İmralı’da tecrit ağırlaştı

  • Asrın Hukuk Bürosu’ndan Av. İbrahim Bilmez, Ağustos 2019’da açıklanan CPT raporu sonrası tecrit koşullarının daha da ağırlaştığını kaydetti.

 

Av. Bilmez, Avrupa Konseyi İşkenceyi ve İnsanlık Dışı veya Aşağılayıcı Muamele veya Cezayı Önleme Komitesi’nden (CPT) bir heyetin 11-25 Ocak 2021 tarihleri arasındaki Türkiye ziyaretini önemli bulduklarını, hatta arttırılması gerektiğini düşündüklerini söyledi. En azından kötü muamele ve işkence uygulamalarının belgelenmesi ve teşhiri açısından gerekli ve yararlı bulduklarını kaydeden Av. Bilmez, CPT’nin ziyareti sırasında kendileri ile görüşmemesini anladıklarını, ancak İmralı’ya gitmemelerinin büyük bir eksiklik olduğunu vurguladı.

CPT’nin  6-17 Mayıs tarihleri arasında İmralı’ya yaptığı ziyarete ilişkin raporunu Ağustos 2020’de açıkladığını anımsatan Av. Bilmez, CPT raporunu açıklanmasından sonra her şey beklenildiğinin aksine daha da kötüye gittiğini vurguladı. Av. Bilmez, şöyle devam etti: “İmralı’da tecrit koşulları daha da ağırlaştırıldı. Adeta CPT’ye meydan okunurcasına, raporun açıklandığı Ağustos’tan hemen sonra müvekkillerimize temelsiz ve tamamen keyfi bir şekilde disiplin cezaları verilerek telefon ve aile görüşmelerini yasaklandı. CPT’nin bahsi geçen son raporunda, aile ve telefon görüşmelerinin yasaklanmasına dayanak yapılan bu disiplin cezalarının hiçbir şekilde inandırıcı ve ikna edici olmadığını söylemesine rağmen bu cezalar verildi.

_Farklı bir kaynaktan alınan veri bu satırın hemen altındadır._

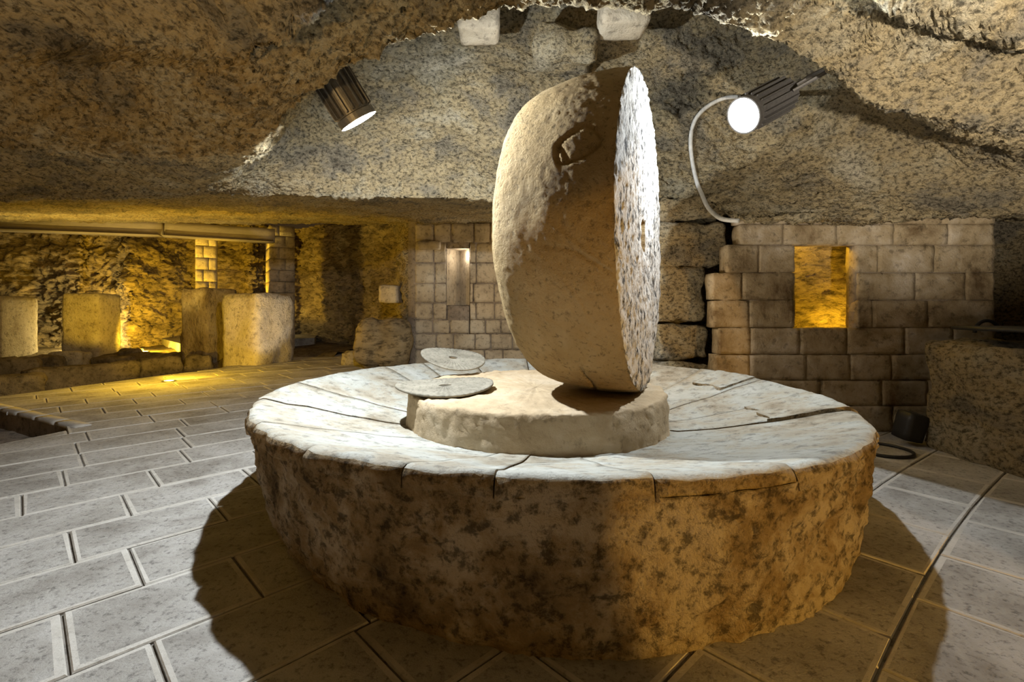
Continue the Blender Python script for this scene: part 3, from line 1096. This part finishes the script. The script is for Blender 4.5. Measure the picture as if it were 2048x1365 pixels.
PG = 'squat press stones'
corner_block('press_stone', 'weathered press stone at the pit edge with one yellow-lit and one grey face', 'stone', XY(498, 7.95), XY(457, 8.45), XY(576, 8.75), 1.24, -.32, m_press, PG, .035, .06)
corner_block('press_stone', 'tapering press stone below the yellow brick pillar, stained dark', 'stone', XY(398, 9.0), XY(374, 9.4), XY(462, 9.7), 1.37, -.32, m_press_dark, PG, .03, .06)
corner_block('press_stone', 'smooth yellow-lit upright press stone before the lit rock corner', 'stone', XY(152, 9.6), XY(147, 10.2), XY(226, 9.75), 1.29, -.32, m_press, PG, .015, .06)
corner_block('press_stone', 'dim upright press stone cut by the left frame edge', 'stone', XY(-30, 9.2), XY(-40, 9.8), XY(46, 9.3), 1.22, -.32, m_press, PG, .015, .06)


def pillar(label, pc, pl, pr_, ztop, course, z0=0.0):
    pc, pl, pr_ = map(np.array, (pc, pl, pr_))
    e1, e2 = pr_ - pc, pl - pc
    cen = pc + (e1 + e2) / 2
    t = thing('pillar', label, 'pillar', (cen[0], cen[1], z0), 'square masonry pillars')
    rz_ = math.atan2(e1[1], e1[0])
    k, z = 0, z0
    w1_, w2_ = np.linalg.norm(e1), np.linalg.norm(e2)
    d1, d2 = e1 / w1_, e2 / w2_
    while z < ztop - .02:
        h_ = min(course, ztop - z)
        fr = .62 if k % 2 else .38
        for (s0, s1) in ((0, fr), (fr, 1)):
            mid = pc + d1 * w1_ * (s0 + s1) / 2 + d2 * w2_ / 2
            rockbox('stone_block', (mid[0], mid[1], z + h_ / 2), (w1_ * (s1 - s0) - .004, w2_, h_ - .005), m_block, rotz=rz_, n=(3, 3, 3), amp=.006, r=.008, parent=t)
        z += h_
        k += 1
    return t


pillar('square masonry pillar lit yellow, rising behind the tapering press stone', XY(402, 10.3), XY(383, 10.75), XY(445, 10.5), 2.62, .26)
pillar('square masonry pillar with yellow left face, right of the grey-faced press stone', XY(548, 11.2), XY(522, 11.8), XY(599, 11.5), 2.95, .27)

bt = thing('ceiling_beam', 'long smooth grey-brown beam spanning from the left to the pillar', 'beam', tuple(W(320, 470, 9.9)))
for (x0, Y0, x1, Y1) in ((-330, 8.4, 319, 9.75), (321.5, 9.76, 545, 10.7)):
    a, b = np.array(XY(x0, Y0)), np.array(XY(x1, Y1))
    m_ = (a + b) / 2
    rockbox('beam_segment', (m_[0], m_[1] + .12, 2.63), (np.linalg.norm(b - a), .24, .30), m_beam, rotz=math.atan2(*(b - a)[::-1]), n=(12, 2, 3), amp=.006, r=.02, parent=bt)
    rockbox('beam_flange', (m_[0], m_[1] + .06, 2.472), (np.linalg.norm(b - a), .34, .022), m_beam, rotz=math.atan2(*(b - a)[::-1]), n=(12, 2, 1), amp=.002, r=.005, parent=bt)

# rubble stones in the pit
rub = [((-10, 740), 5.9, (.85, .5, .46), .9, 'long low dark stone at the near left of the pit'),
       ((165, 735), 7.15, (1.3, .45, .46), 1.0, 'long flat-topped stone block along the paved pit edge'),
       ((318, 735), 8.35, (.6, .42, .46), .9, 'broad low block beside the round uplight, at the pit edge'),
       ((398, 728), 8.75, (.42, .34, .46), .5, 'low block at the foot of the tapering press stone'),
       ((140, 706), 9.0, (.62, .36, .50), .1, 'pale flat slab lying on the rubble of the pit'),
       ((30, 708), 7.7, (.6, .45, .50), .8, 'dark hunched stone behind the long block at left'),
       ((225, 716), 9.1, (.6, .45, .40), -.2, 'brown flat rubble stone in the middle of the pit'),
       ((100, 722), 8.7, (.42, .34, .45), .2, 'brown rubble stone between the pale slab and the long block'),
       ((262, 700), 9.9, (.4, .4, .48), .5, 'low rubble stone at the foot of the smooth press stone'),
       ((270, 722), 8.6, (.42, .4, .36), .9, 'small dark rubble stone behind the broad low block')]
for i, ((px, py), Y, sz, rz_, lab) in enumerate(rub):
    p = W(px, py, Y)
    tag(rockbox('rubble_stone', (p[0], p[1], -.34 + sz[2] / 2), sz, m_press if i in (4,) else m_earth, rotz=rz_, n=(12, 8, 7), amp=.045, sc=3.5, r=.07, own=True, seed=i), lab, 'stone', 'rubble stones in the press pit')

# boulder and blocks beside the masonry wall
p = W(772, 655, 7.9)
tag(rockbox('boulder', (p[0] + .0, 7.75, .40), (.88, .5, .84), m_wallrock, n=(16, 12, 14), amp=.09, sc=2.5, r=.36, own=True), 'rounded pale boulder at the left foot of the masonry wall', 'boulder')
p = W(775, 588, 8.1)
tag(rockbox('ledge_block', (p[0], 8.35, p[2]), (.34, .4, .30), m_block, n=(6, 6, 5), amp=.02, r=.03, own=True), 'small square block on the ledge above the boulder', 'block')
struct(vwall('wall_corner', [XY(795, 9.4), XY(800, 8.5), XY(812, 8.05), XY(832, 7.95)], -.1, 2.6, 12, 40, m_ceil, [(1.5, .1, 3, False), (5, .06, 3, True)]))
rockbox('rock_shelf', (W(760, 700, 8.2)[0], 8.5, .1), (1.3, .8, .24), m_press, n=(14, 8, 4), amp=.05, r=.05, parent=None)
bpy.data.objects['rock_shelf']['kind'] = 'structure'

# ------------------------------------------------------------------ uplights set in the floor


def uplight(label, p, target, e):
    t = thing('floor_uplight', label, 'uplight', tuple(p), 'round floor uplights')
    G_ = lathe([(.055, .010), (.075, .012), (.085, .0), (.085, -.02)], 28, p)
    mesh_obj('ring', G_.reshape(-1, 3), grid_faces(28, 4, cu=True), m_steel, t)
    G_ = lathe([(.001, .014), (.03, .013), (.056, .008)], 28, p)
    mesh_obj('lens', G_.reshape(-1, 3), grid_faces(28, 3, cu=True), m_up, t)
    if target is not None:
        lamp('uplight_beam', 'SPOT', (p[0], p[1], p[2] + .06), e, YELL, target, .04, 130, .5)
    return t


p = fl(338, 763)
uplight('glowing round uplight set in the paving at the pit edge', p, (p[0] - .1, p[1] + 2.0, 1.2), 150)
p = np.array([-7.9, 10.35, -.24])
p2 = W(290, 704, 10.0)
uplight('glowing round uplight before the raised platform step', p2, (-8.0, 11.2, .15), 420)
# unseen lamps washing the walls, pillars and press stones, some added as fill
lamp('unseen_wash_lamp', 'POINT', XY(172, 10.9) + (.35,), 70, (1.0, .80, .34), size=.04)
lamp('unseen_wash_lamp', 'POINT', XY(215, 11.3) + (.45,), 30, YELL, size=.04)
lamp('unseen_wash_lamp', 'SPOT', (-7.4, 8.6, .1), 520, YELL, (-6.75, 10.4, 1.9), .04, 28, .4)
lamp('unseen_wash_lamp', 'SPOT', (-7.3, 11.5, .9), 260, YELL, (-5.9, 11.5, 1.9), .04, 38, .4)
lamp('unseen_wash_lamp', 'SPOT', (-3.0, 7.15, .10), 90, (1.0, .86, .68), (-4.35, 8.3, .8), .05, 40, .5)  # added fill for the grey face of the press stone at the pit edge
lamp('unseen_wash_lamp', 'POINT', XY(508, 13.0) + (.6,), 16, (1.0, .80, .34), size=.04)
lamp('unseen_wash_lamp', 'SPOT', XY(150, 7.7) + (.35,), 330, (1.0, .70, .16), XY(220, 8.0) + (2.4,), .05, 130, .6)
lamp('unseen_wash_lamp', 'SPOT', XY(190, 8.0) + (.5,), 190, YELL, XY(190, 9.7) + (.95,), .05, 42, .6)
lamp('unseen_wash_lamp', 'POINT', XY(1110, 6.4) + (1.5,), 22, (1.0, .74, .40), size=.05)  # added fill behind the millstone for the back masonry
lamp('paving_bounce_fill', 'POINT', (-4.45, 6.1, .7), 60, YELL, size=.1)  # added point light standing in for uplight bounce on the paving

# ------------------------------------------------------------------ small things at the right
c = fl(1762, 903)
vv, ff = tube([(c[0] + .17 * math.cos(a), c[1] + .17 * math.sin(a), .012) for a in np.linspace(0, 2 * PI, 41)], .010, 8)
tag(mesh_obj('iron_ring', vv, ff[:-2], m_dark, loc=(c[0], c[1], 0)), 'thin dark iron ring lying on the paving near the rock bench', 'ring')
c = W(1852, 850, 3.28)
t = tag(rockbox('lamp_housing', (2.80, 3.34, .13), (.14, .14, .20), m_dark, n=(4, 4, 4), amp=.006, r=.02, tilt=(.1, .2), own=True), 'small black housing on the floor in front of the rock bench corner', 'box')
tag(rockbox('iron_plate', (3.42, 2.8, .83), (.95, .8, .03), m_dark, n=(4, 4, 1), amp=.004, r=.008, own=True), 'flat black iron plate lying on top of the rock bench', 'plate')
vv, ff = tube([(3.30 + .085 * math.cos(a), 3.3, .79 + .085 * math.sin(a)) for a in np.linspace(0, PI, 15)], .012, 8)
tag(mesh_obj('iron_hoop', vv, ff, m_dark, loc=(3.30, 3.3, .79)), 'dark iron hoop standing behind the black plate on the bench', 'hoop')
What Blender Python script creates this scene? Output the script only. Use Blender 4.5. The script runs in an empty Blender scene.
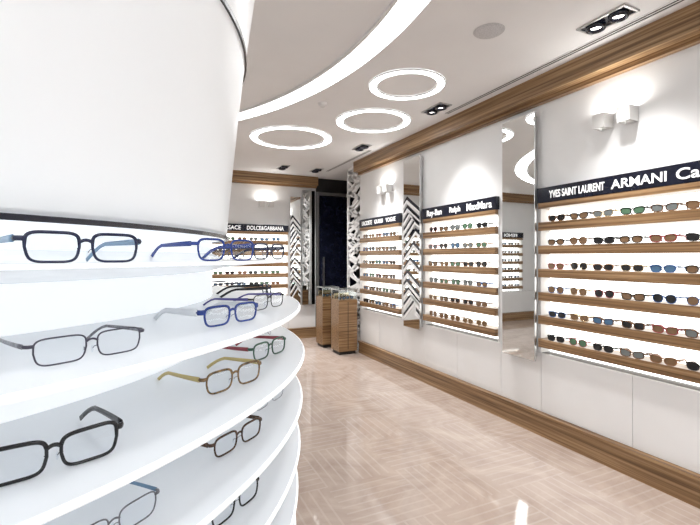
import bpy, math, random
from mathutils import Vector, Matrix
random.seed(7)
R = math.radians
scene = bpy.context.scene
try:
    scene.view_settings.view_transform = 'Standard'
except Exception:
    pass

# ------------------------------------------------------------ materials
MATS = {}
def P(name, col, rough=0.5, metal=0.0, emis=None, st=0.0, coat=0.0, noise=0.0, nscale=8.0, spec=0.5):
    if name in MATS: return MATS[name]
    m = bpy.data.materials.new(name); m.use_nodes = True
    nt = m.node_tree; b = nt.nodes['Principled BSDF']
    b.inputs['Base Color'].default_value = (*col, 1)
    b.inputs['Roughness'].default_value = rough
    b.inputs['Metallic'].default_value = metal
    b.inputs['Coat Weight'].default_value = coat
    b.inputs['Specular IOR Level'].default_value = spec
    if emis:
        b.inputs['Emission Color'].default_value = (*emis, 1)
        b.inputs['Emission Strength'].default_value = st
    if noise > 0:
        tc = nt.nodes.new('ShaderNodeTexCoord'); n = nt.nodes.new('ShaderNodeTexNoise')
        n.inputs['Scale'].default_value = nscale
        r = nt.nodes.new('ShaderNodeValToRGB')
        r.color_ramp.elements[0].position = .35; r.color_ramp.elements[1].position = .65
        r.color_ramp.elements[0].color = (*[c*(1-noise) for c in col], 1)
        r.color_ramp.elements[1].color = (*[min(1, c*(1+noise)) for c in col], 1)
        nt.links.new(tc.outputs['Object'], n.inputs['Vector'])
        nt.links.new(n.outputs['Fac'], r.inputs['Fac'])
        nt.links.new(r.outputs['Color'], b.inputs['Base Color'])
    MATS[name] = m
    return m

white_wall = P('white_paint', (.84,.85,.855), .55, noise=.015, nscale=3)
ceil_m = P('ceiling_paint', (.86,.865,.87), .7, noise=.015, nscale=2)
cab_m = P('white_lacquer', (.88,.885,.89), .25, noise=.01, nscale=3)
lit_m = P('backlit_acrylic', (.9,.9,.9), .4, emis=(.98,1,.97), st=2.6)
black_m = P('black_gloss', (.008,.010,.022), .15, noise=.2)
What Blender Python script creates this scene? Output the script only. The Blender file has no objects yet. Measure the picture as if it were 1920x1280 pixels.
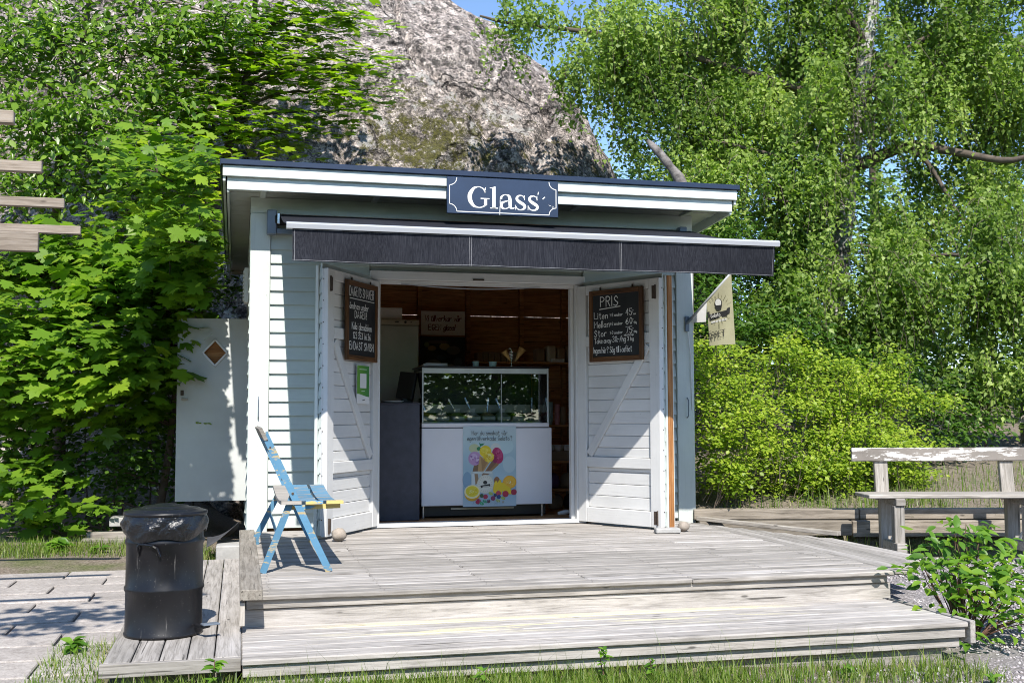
import bpy, math, random
import numpy as np
from mathutils import Matrix, Vector, noise
rnd = random.Random(7); rng = np.random.default_rng(7)
sc = bpy.context.scene; col = sc.collection
R = math.radians

# ------------------------------------------------------------------ camera, sky, sun, exposure
YAW, PITCH, ROLL = 0.2413, 0.0688, -0.0024
fwd = Vector((math.sin(YAW)*math.cos(PITCH), math.cos(YAW)*math.cos(PITCH), math.sin(PITCH)))
rgt = Vector((math.cos(YAW), -math.sin(YAW), 0)); upv = rgt.cross(fwd)
rr = math.cos(ROLL)*rgt + math.sin(ROLL)*upv; uu = -math.sin(ROLL)*rgt + math.cos(ROLL)*upv
cam = bpy.data.cameras.new('camera'); cam.sensor_width = 36; cam.lens = 39.04; cam.clip_end = 3000
co = bpy.data.objects.new('camera', cam); col.objects.link(co)
m = Matrix((rr, uu, -fwd)).transposed().to_4x4(); m.translation = (0.9443, -9.5753, 0.93)
co.matrix_world = m; sc.camera = co

SUN = Vector((0.075, 1.0, -1.11)).normalized()      # direction the sunlight travels
w = bpy.data.worlds.new('World'); sc.world = w; w.use_nodes = True
nt = w.node_tree; bg = nt.nodes['Background']; sky = nt.nodes.new('ShaderNodeTexSky')
sky.sky_type = 'NISHITA'; sky.sun_disc = False; sky.sun_elevation = R(48); sky.sun_rotation = math.atan2(-SUN.x, -SUN.y)
sky.air_density = 1.0; sky.dust_density = 0.2; sky.ozone_density = 4.0; sky.altitude = 1200
nt.links.new(sky.outputs[0], bg.inputs[0]); bg.inputs[1].default_value = 0.15
sl = bpy.data.lights.new('sun', 'SUN'); sl.energy = 4.6; sl.angle = R(0.53); sl.color = (1, 0.955, 0.89)
so = bpy.data.objects.new('sun', sl); col.objects.link(so); so.rotation_euler = SUN.to_track_quat('-Z', 'Y').to_euler(); so.location = (0, -10, 12)
vs = sc.view_settings; vs.view_transform = 'Standard'; vs.look = 'None'; vs.exposure = 0.70; vs.gamma = 1.0; vs.use_curve_mapping = False
cy = sc.cycles; cy.filter_width = 1.0; cy.use_denoising = True; cy.max_bounces = 8; cy.transparent_max_bounces = 12; cy.transmission_bounces = 6; cy.diffuse_bounces = 4
cy.sample_clamp_indirect = 6; cy.caustics_reflective = False; cy.caustics_refractive = False

# ------------------------------------------------------------------ helpers
WM = {}
I4 = Matrix.Identity(4)
def T(x, y=0, z=0):
    return Matrix.Translation((x, y, z))
def RX(a): return Matrix.Rotation(a, 4, 'X')
def RY(a): return Matrix.Rotation(a, 4, 'Y')
def RZ(a): return Matrix.Rotation(a, 4, 'Z')
def link(o, parent=None, M=I4, local=False):
    col.objects.link(o)
    if parent is not None:
        P = WM[parent.name]
        if local: M = P @ M
        o.parent = parent; o.matrix_basis = P.inverted() @ M
    else:
        o.matrix_basis = M
    WM[o.name] = M.copy(); return o
def thing(name, label, cat, M=I4, group=None):
    o = bpy.data.objects.new(name, None); o.empty_display_size = .1
    link(o, None, M); return tag(o, label, cat, group)
def tag(o, label=None, cat=None, group=None, kind=None):
    if label: o['label'] = label
    if cat: o['category'] = cat
    if group: o['group'] = group
    if kind: o['kind'] = kind
    return o
def ob(name, me, mat=None, parent=None, M=I4, local=False):
    if mat is not None and not me.materials: me.materials.append(mat)
    return link(bpy.data.objects.new(name, me), parent, M, local)
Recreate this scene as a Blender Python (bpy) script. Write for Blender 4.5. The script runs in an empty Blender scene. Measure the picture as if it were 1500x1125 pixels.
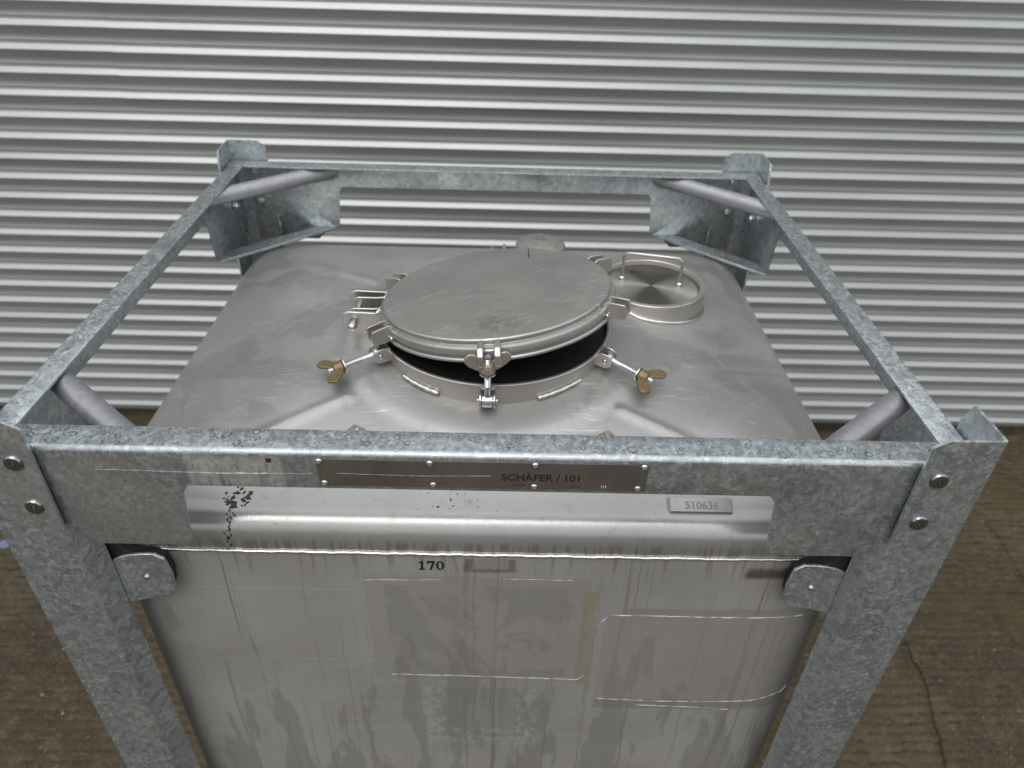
import bpy, bmesh, math, random
import numpy as np
from mathutils import Vector, Matrix

R = math.radians
random.seed(7)
rng = np.random.default_rng(11)
scene = bpy.context.scene
C = scene.collection
GROUND = -1.62            # z of the paving; z = 0 is the top of the container's upper rails
WALL_Y = 2.08

# ------------------------------------------------------------------ camera
cam_d = bpy.data.cameras.new("camera")
cam = bpy.data.objects.new("camera", cam_d); C.objects.link(cam)
cam.location = (0.02207, -0.65346, 0.56654)
cam.rotation_euler = (0.953586, -0.025511, 0.00029)
cam_d.sensor_width = 36.0; cam_d.sensor_fit = 'HORIZONTAL'
cam_d.lens = 1083.0 / 1500.0 * 36.0
cam_d.clip_start = 0.05; cam_d.clip_end = 500
cam_d.dof.use_dof = True
cam_d.dof.focus_distance = 0.98
cam_d.dof.aperture_fstop = 4.4
scene.camera = cam

# ------------------------------------------------------------------ sky: even overcast over a Nishita sky
SUN_EL, SUN_AZ = R(58), R(200)
world = bpy.data.worlds.new("World"); scene.world = world
world.use_nodes = True
wn = world.node_tree; wn.nodes.clear()
w_out = wn.nodes.new("ShaderNodeOutputWorld"); w_bg = wn.nodes.new("ShaderNodeBackground")
w_sky = wn.nodes.new("ShaderNodeTexSky"); w_sky.sky_type = 'NISHITA'; w_sky.sun_disc = False
w_sky.sun_elevation = SUN_EL; w_sky.sun_rotation = SUN_AZ
w_sky.air_density = 1.0; w_sky.dust_density = 3.0; w_sky.ozone_density = 1.0
# CIE overcast cloud layer: L = Lz (1 + 2 sin h) / 3
w_tc = wn.nodes.new("ShaderNodeTexCoord"); w_sep = wn.nodes.new("ShaderNodeSeparateXYZ")
wn.links.new(w_tc.outputs['Generated'], w_sep.inputs[0])
w_m1 = wn.nodes.new("ShaderNodeMath"); w_m1.operation = 'MAXIMUM'; w_m1.inputs[1].default_value = 0.0
wn.links.new(w_sep.outputs['Z'], w_m1.inputs[0])
w_m2 = wn.nodes.new("ShaderNodeMath"); w_m2.operation = 'MULTIPLY_ADD'
w_m2.inputs[1].default_value = 2.0 / 3; w_m2.inputs[2].default_value = 1.0 / 3
wn.links.new(w_m1.outputs[0], w_m2.inputs[0])
w_noise = wn.nodes.new("ShaderNodeTexNoise"); w_noise.inputs['Scale'].default_value = 1.6
w_noise.inputs['Detail'].default_value = 4
wn.links.new(w_tc.outputs['Generated'], w_noise.inputs['Vector'])
w_m3 = wn.nodes.new("ShaderNodeMath"); w_m3.operation = 'MULTIPLY_ADD'
w_m3.inputs[1].default_value = 0.5; w_m3.inputs[2].default_value = 0.75
wn.links.new(w_noise.outputs['Fac'], w_m3.inputs[0])
w_m4 = wn.nodes.new("ShaderNodeMath"); w_m4.operation = 'MULTIPLY'
wn.links.new(w_m2.outputs[0], w_m4.inputs[0]); wn.links.new(w_m3.outputs[0], w_m4.inputs[1])
w_cl = wn.nodes.new("ShaderNodeVectorMath"); w_cl.operation = 'SCALE'
w_cl.inputs[0].default_value = (9.2, 9.5, 9.7)
wn.links.new(w_m4.outputs[0], w_cl.inputs['Scale'])
w_mix = wn.nodes.new("ShaderNodeMix"); w_mix.data_type = 'RGBA'; w_mix.inputs['Factor'].default_value = 0.9
wn.links.new(w_sky.outputs[0], w_mix.inputs['A']); wn.links.new(w_cl.outputs[0], w_mix.inputs['B'])
wn.links.new(w_mix.outputs['Result'], w_bg.inputs['Color'])
w_bg.inputs['Strength'].default_value = 0.11
wn.links.new(w_bg.outputs[0], w_out.inputs[0])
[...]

Yine aynı şekilde Bursa İnfaz Hakimliği’nin tamamen hukuka aykırı bir kararıyla 2019’daki açlık grevleri sürecinde ortadan kaldırılan avukat yasağı yine hiçbir şey değişmemiş gibi aynen geri getirildi.”

Hukuk hiç uygulanmadı

Av. Bilmez, 1999’dan beri İmralı’da hukukun hiç uygulanmadığını, hukukun yerini keyfiyet aldığının altını çizerek, bunun nasıl mümkün olabildiğini şöyle izah etti:

*  Türkiye toplumunun çoğunluğunun söz konusu Sayın Öcalan ve Kürtler olduğunda başından beri yaşanan haksızlıklara, hukuksuzluklara karşı ses çıkarmamış, tepki göstermemiş olmasıdır. Bunun böyle olması bir yanıyla ‘bana dokunmayan yılan bin yaşasın’ sözünde de dile gelen anlayıştan kaynaklanıyorsa, bir yönüyle de toplumda bilinçli olarak haksız bir şekilde yaratılmış olan Öcalan ve Kürtlere karşı önyargılarla ilgilidir. Neticede o ‘bin yıl yaşayan yılan’ yeri ve zamanı geldiğinde herkesi sokabiliyor. Bugün tam da böyle bir durumu yaşıyoruz.

* Sayın Öcalan’ın Türkiye’ye getirilmesinde ve İmralı tecrit sisteminin inşa edilmesinde rol oynayan uluslararası güçlerin, bugün de bu sistemin sürdürülmesinde -ki bu aynı zamanda Kürt meselesinin çözümsüz bırakılması anlamına da geliyor- politik yarar görmeleridir.

Girişimler devam edecek

 Avukat İbrahim Bilmez, tüm engelleme girişimlerine rağmen Öcalan ve İmralı’da bulunan diğer üç müvekkillerinin haklarını korumak için ne gerekiyorsa yapacaklarını; ulusal ve uluslararası hukuki girişimlerini sürdüreceklerini belirterek, “Bir yandan da onların sesi olmaya çalışarak yaşadıkları tüm haksızlıkları hem Türkiye halklarına, hem de tüm Dünya’ya anlatmaya ve duyarlılık çağrısı yapmaya devam edeceğiz” dedi.